Harare to review citizenship law

By Zimonline   Wed, Aug 19, 2009

HARARE – Prime Minister Morgan Tsvangirai’s office has said Zimbabwe’s unity government will review a controversial law used to strip hundreds of people of their citizenship and right to vote because they were once citizens of other countries or because their parents were once foreigners.

A top Tsvangirai aide, Gorden Moyo, said the Premier’s office was working on a policy document on the citizenship law that will be submitted to Cabinet. He said changes to the law were necessary to enable thousands of Zimbabweans who lost their citizenship or who have acquired citizenship of other countries to participate in national affairs.

“All we are saying is that let’s discuss about these issues,” said Moyo, a minister of state in Tsvangirai’s office. “There are a lot of children who were born out of the country and acquired citizenship of their resident countries but they are also Zimbabweans who have lost their citizenship because of the dual citizenship law.”

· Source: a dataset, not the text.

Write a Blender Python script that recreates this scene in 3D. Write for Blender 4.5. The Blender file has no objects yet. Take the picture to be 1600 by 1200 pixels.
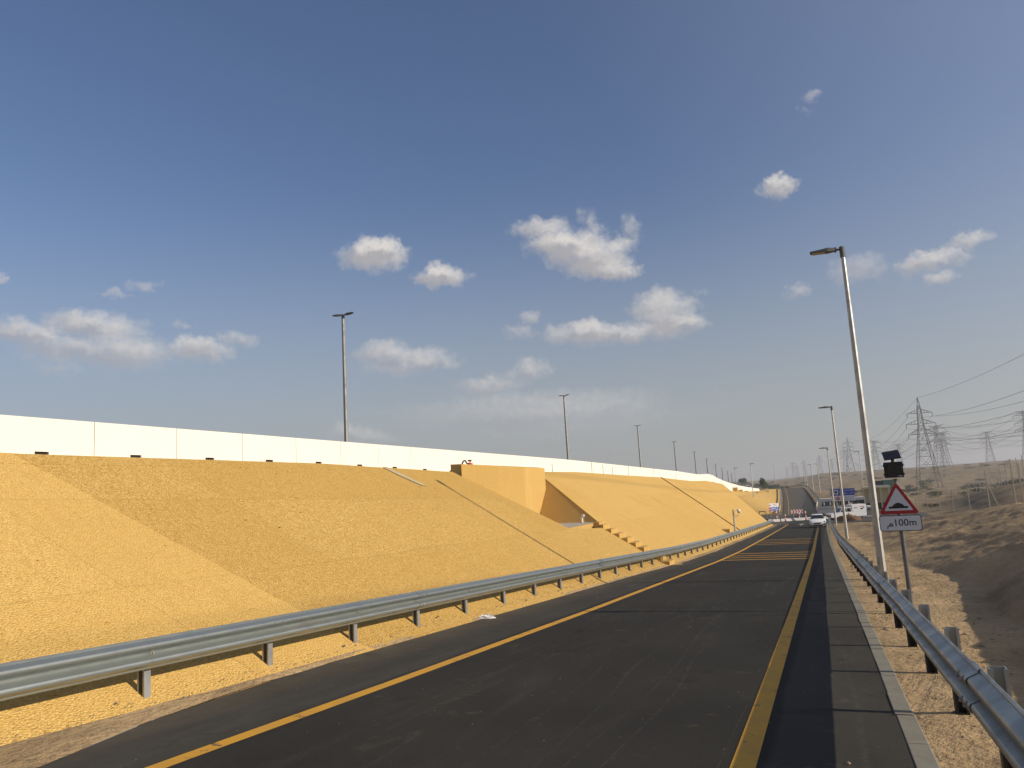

Zimbabwe bars dual citizenship, while a 2003 amendment to the Citizenship Act tightened the law by requiring Zimbabweans who were once citizens of other countries or whose parents were once foreigners to formally renounce that “foreign citizenship” in order to qualify for Zimbabwean citizenship.

The law saw hundreds of Zimbabweans removed from the citizenship roll, in what Tsvangirai’s MDC party said was a ploy by President Robert Mugabe and his ZANU PF party to whittle down its support.

Most of those affected by the law were white Zimbabweans of European origin or black workers on white-owned farms whose parents migrated from neighbouring countries and who largely supported the MDC.

Moyo said the proposed changes to the citizenship law were part of wider efforts to restore the rights of an estimated three million Zimbabweans or a quarter of the country’s 12 million people living in exile and to encourage them to participate in the recovery of the country.

“We are working on a policy document that is going to increase the participation of Zimbabweans in the diaspora in the economy and other spheres,” he said. “We are still on the discussion stage but the policy is going to deal with issues such as the remittances of investments, repatriation of skills, refugees, restoration of voting rights and the citizenship question.”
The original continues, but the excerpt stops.